(Records contained in a dataset)
— START —

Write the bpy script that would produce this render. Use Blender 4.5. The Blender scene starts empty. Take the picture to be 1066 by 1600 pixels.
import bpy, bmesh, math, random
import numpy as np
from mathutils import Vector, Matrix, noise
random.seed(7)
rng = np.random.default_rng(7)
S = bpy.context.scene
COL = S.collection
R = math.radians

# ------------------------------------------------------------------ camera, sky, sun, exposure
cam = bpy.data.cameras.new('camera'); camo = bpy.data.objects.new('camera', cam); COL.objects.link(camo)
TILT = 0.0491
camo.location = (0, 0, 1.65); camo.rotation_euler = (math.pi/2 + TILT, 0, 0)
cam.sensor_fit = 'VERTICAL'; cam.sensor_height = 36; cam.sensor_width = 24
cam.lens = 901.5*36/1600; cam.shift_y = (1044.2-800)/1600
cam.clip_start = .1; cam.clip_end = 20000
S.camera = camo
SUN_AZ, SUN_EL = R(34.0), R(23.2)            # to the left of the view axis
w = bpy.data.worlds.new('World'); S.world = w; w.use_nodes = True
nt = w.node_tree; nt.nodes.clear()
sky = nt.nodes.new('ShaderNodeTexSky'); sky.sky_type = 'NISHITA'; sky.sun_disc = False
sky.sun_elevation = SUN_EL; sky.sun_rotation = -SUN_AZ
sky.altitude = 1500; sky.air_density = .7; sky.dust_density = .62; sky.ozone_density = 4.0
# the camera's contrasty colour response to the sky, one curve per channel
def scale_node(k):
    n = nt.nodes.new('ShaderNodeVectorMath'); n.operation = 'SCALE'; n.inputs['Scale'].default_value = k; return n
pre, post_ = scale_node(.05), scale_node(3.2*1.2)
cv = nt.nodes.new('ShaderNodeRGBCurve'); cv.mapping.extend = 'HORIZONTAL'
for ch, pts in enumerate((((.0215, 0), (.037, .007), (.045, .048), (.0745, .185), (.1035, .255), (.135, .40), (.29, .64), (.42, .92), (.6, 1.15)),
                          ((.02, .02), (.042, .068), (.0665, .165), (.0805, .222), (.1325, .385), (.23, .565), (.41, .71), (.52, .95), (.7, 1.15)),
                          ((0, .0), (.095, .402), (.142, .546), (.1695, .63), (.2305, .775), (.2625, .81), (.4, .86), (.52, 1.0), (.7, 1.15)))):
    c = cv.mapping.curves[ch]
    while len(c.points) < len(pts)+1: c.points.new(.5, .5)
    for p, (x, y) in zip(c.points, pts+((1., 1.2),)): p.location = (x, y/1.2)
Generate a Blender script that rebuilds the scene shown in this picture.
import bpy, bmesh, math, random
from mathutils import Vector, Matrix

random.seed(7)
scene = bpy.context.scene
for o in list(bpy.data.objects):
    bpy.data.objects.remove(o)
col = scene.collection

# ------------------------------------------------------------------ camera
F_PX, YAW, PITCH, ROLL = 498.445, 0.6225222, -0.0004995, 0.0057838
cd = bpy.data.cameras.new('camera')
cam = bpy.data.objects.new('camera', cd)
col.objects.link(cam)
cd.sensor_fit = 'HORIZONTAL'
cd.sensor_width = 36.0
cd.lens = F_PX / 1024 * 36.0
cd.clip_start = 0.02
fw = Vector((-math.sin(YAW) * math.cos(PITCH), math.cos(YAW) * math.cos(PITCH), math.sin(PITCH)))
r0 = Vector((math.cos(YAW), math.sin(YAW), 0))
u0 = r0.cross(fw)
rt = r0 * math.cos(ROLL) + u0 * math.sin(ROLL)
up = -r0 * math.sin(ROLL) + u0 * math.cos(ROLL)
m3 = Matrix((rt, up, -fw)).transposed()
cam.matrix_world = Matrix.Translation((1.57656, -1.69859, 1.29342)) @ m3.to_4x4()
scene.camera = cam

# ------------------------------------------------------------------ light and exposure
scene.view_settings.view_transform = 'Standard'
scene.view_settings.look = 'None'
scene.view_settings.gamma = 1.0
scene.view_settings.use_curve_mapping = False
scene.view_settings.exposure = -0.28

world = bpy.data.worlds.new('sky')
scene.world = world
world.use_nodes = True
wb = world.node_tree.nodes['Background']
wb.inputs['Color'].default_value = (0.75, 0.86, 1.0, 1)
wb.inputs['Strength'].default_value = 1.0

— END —

In the listing above, please print only the lines from the first one to the line where "R = math.radians" appears, exactly as written, both of those lines included.

Write the bpy script that would produce this render. Use Blender 4.5. The Blender scene starts empty. Take the picture to be 1066 by 1600 pixels.
import bpy, bmesh, math, random
import numpy as np
from mathutils import Vector, Matrix, noise
random.seed(7)
rng = np.random.default_rng(7)
S = bpy.context.scene
COL = S.collection
R = math.radians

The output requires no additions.